Bates’ “judgment was influenced by his parents’ presence at the field and his desire to demonstrate other than a routine departure,” the report said.
It also said that two other airmen had asked not to fly with him because of problems in the past.
Priscilla Higgins, Graham Higgins’ mother, said, “The whole incident is so devastating and painful that the new revelations just make it all the more difficult to accept.
“I think that it’s unfortunate to put the entire squadron under the cloud because there are just superior people flying,” she said, “but I think the report does raise the question as to whether Stacy should have been recommended for continued service as an aviator. I don’t think it in any way pointed to Graham.
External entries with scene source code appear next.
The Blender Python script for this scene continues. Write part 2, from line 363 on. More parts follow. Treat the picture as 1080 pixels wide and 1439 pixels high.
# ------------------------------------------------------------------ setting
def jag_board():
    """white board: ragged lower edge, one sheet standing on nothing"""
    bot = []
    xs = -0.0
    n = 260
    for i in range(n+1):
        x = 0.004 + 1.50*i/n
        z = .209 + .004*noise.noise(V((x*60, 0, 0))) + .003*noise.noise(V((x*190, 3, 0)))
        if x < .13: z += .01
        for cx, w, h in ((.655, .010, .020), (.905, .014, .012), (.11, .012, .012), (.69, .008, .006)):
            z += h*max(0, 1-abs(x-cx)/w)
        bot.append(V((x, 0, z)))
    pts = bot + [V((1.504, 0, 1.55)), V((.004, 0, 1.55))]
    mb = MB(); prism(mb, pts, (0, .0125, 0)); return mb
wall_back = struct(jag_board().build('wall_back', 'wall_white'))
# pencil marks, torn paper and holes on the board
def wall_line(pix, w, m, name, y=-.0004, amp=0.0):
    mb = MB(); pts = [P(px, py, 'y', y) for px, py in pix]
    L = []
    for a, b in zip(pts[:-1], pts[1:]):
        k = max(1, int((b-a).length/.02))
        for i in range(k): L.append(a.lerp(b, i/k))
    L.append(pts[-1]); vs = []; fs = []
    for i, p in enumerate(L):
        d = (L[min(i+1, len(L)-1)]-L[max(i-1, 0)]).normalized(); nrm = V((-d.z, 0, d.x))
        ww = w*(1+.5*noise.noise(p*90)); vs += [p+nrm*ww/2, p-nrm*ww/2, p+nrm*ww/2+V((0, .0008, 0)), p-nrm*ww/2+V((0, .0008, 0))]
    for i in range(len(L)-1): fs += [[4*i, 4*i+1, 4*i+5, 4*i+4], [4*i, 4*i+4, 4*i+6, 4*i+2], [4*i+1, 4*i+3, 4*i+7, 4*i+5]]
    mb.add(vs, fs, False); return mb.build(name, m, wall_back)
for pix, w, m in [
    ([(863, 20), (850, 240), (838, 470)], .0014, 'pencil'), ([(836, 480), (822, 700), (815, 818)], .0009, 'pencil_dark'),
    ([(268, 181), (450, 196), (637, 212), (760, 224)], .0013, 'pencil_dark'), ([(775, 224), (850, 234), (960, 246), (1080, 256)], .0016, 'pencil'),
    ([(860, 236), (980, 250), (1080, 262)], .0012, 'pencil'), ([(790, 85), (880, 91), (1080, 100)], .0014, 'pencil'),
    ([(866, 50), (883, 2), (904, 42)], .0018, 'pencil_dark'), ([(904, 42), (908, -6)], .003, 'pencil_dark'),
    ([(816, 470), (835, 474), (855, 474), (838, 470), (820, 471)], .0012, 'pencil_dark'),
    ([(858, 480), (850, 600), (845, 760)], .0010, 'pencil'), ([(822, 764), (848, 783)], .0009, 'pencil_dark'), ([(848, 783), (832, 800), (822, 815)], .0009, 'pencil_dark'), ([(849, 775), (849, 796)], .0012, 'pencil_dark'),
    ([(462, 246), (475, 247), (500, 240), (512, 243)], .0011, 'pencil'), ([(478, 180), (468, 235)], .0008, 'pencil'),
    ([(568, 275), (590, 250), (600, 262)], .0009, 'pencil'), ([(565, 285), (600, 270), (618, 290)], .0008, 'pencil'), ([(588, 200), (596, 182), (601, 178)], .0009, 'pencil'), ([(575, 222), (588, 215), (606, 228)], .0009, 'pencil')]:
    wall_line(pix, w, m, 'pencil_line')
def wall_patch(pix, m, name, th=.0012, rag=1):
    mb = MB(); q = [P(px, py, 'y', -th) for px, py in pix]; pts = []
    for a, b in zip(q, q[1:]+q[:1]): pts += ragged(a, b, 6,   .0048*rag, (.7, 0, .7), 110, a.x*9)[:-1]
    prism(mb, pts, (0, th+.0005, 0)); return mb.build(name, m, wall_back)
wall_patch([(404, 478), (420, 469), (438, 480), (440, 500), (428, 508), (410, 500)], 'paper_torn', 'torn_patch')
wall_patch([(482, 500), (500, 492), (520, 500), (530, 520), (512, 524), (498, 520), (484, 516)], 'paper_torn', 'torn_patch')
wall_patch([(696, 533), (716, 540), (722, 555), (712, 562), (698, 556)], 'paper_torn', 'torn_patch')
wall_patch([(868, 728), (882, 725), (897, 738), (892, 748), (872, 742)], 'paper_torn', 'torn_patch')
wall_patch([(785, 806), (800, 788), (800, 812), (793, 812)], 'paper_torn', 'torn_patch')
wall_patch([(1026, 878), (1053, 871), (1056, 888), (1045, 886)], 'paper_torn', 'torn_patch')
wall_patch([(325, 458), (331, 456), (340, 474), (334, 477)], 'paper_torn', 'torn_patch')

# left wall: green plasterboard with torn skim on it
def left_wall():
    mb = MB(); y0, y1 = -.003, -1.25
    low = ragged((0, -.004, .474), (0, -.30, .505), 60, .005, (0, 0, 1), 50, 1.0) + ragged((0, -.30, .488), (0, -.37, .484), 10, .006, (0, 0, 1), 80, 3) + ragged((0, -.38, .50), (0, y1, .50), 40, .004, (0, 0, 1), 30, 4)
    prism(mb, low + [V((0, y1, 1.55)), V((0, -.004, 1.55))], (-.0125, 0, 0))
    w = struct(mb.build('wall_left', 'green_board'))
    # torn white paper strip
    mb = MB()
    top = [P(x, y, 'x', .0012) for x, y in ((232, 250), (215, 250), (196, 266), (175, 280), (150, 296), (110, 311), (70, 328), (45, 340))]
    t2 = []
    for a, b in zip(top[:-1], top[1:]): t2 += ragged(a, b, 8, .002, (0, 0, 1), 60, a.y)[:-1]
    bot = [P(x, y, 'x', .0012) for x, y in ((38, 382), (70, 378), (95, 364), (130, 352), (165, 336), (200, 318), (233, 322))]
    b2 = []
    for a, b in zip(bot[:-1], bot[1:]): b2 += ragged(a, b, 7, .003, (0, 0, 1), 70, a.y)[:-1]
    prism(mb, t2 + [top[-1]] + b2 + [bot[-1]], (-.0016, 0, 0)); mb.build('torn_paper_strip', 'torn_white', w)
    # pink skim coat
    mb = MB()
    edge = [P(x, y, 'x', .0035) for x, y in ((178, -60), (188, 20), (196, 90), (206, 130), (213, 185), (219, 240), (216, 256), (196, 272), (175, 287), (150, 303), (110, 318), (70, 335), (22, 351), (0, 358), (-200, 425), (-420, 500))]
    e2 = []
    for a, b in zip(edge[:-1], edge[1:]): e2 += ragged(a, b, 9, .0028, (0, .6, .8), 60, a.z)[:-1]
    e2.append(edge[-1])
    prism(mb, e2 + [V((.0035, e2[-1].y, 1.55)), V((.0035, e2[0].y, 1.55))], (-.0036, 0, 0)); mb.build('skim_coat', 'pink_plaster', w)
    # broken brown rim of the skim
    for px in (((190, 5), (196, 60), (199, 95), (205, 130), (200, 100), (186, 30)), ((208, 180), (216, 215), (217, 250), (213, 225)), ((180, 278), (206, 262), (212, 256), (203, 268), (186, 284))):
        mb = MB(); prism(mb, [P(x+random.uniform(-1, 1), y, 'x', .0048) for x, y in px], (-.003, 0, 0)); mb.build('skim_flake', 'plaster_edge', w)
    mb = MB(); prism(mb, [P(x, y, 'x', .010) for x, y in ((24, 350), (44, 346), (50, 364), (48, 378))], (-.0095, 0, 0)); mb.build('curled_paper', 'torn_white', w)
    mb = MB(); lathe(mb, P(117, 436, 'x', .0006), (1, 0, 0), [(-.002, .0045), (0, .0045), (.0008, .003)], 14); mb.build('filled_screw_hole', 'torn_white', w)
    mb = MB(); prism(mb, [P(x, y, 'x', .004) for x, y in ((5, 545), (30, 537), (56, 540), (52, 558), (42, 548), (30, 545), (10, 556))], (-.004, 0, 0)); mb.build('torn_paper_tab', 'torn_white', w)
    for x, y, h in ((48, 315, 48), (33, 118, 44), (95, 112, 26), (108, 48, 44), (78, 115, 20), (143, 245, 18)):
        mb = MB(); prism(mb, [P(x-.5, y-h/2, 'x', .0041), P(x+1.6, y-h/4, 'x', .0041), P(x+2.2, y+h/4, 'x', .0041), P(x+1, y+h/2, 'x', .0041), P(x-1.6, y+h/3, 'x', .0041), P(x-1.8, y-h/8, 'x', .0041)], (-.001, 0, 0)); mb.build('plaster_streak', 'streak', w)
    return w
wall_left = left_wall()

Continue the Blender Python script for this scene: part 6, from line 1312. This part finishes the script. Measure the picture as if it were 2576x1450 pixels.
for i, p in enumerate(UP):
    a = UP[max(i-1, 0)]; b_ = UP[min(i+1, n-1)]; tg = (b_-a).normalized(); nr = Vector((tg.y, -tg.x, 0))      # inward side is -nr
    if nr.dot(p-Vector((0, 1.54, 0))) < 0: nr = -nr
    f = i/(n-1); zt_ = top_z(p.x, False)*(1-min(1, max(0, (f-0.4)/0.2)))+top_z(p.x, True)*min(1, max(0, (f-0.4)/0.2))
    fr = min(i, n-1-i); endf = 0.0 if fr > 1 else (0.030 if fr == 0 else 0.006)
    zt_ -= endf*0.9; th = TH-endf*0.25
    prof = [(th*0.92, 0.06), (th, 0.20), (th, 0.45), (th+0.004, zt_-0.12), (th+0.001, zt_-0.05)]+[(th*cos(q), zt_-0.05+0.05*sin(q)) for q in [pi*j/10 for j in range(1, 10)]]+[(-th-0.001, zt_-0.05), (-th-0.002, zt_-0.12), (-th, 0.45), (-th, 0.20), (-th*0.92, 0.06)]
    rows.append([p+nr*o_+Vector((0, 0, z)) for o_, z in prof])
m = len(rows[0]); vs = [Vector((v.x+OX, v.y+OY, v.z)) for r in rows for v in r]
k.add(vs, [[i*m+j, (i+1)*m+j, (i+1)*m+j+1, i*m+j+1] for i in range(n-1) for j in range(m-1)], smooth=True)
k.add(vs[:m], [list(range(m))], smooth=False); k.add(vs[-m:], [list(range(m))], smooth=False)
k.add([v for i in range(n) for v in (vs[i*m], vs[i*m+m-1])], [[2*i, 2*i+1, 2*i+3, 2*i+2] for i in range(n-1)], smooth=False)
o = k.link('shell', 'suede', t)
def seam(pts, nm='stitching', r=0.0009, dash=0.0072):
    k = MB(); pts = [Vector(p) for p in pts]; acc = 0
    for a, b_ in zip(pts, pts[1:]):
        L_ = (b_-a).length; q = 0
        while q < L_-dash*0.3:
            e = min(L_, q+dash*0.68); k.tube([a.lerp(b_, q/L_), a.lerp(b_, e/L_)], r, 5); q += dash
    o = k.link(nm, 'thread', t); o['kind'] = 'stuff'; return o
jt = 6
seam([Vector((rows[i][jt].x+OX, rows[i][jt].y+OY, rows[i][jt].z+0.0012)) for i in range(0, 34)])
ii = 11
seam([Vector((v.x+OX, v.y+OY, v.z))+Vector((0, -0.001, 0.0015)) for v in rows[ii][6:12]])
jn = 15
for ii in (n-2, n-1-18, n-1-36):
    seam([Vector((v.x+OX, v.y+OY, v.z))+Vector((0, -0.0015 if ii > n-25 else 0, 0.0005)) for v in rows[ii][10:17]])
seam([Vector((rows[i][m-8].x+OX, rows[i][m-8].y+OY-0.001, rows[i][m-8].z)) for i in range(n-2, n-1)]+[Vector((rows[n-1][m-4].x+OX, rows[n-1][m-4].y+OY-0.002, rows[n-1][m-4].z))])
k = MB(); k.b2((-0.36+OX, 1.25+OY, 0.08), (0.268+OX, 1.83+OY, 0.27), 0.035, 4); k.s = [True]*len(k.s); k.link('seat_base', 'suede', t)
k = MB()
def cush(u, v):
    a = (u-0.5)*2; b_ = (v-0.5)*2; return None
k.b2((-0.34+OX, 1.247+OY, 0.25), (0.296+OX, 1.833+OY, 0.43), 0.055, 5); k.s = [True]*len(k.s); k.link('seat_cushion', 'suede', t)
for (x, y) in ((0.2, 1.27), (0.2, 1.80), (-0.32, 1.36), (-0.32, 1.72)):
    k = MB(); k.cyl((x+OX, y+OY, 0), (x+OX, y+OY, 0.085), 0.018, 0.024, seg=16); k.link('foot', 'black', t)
I don’t think he (Graham) stood a chance. At least, that was our interpretation as it was explained to us.”
Bates was flying with the nose of the plane at more than 50 degrees, a steeper pitch than a high-performance takeoff allows, Smith said.
The pilot probably did not realize his fighter was headed downward until it emerged from the clouds, which were at 2,300 feet. That was not enough time to recover, Smith said.
The crash was one of three within a month involved fighters from Bates’ home base in Miramar, Calif.
The series of disasters prompted Defense Secretary William Perry to order all models of the jet retrofitted with a control system that keeps pilots from pushing the aircraft too fast or too hard.
In Washington, Adm. Jeremy Boorda, the chief of naval operations, said he has directed Adm. Jay Johnson, vice chief of naval operations and a naval aviator with F-14 experience, to review all the Navy’s Field Naval Aviator Evaluation Boards. Those are panels of Navy officials who review accidents or mishaps involving aviators; the Navy typically conducts about 40 a year.
Boorda said he ordered the review to ensure that pilots who shouldn’t be flying aren’t flying.
“Most people — and if they haven’t figured it out by now they’ll figure it out now — understand that a 50-degree climb into an overcast condition can produce this problem which can lead to a disaster,” Boorda said.
“Obviously, there was a lapse of judgment there, and it was uncharacteristic for this pilot to do something like that. I think we will learn the lessons from this and we will learn them very well.”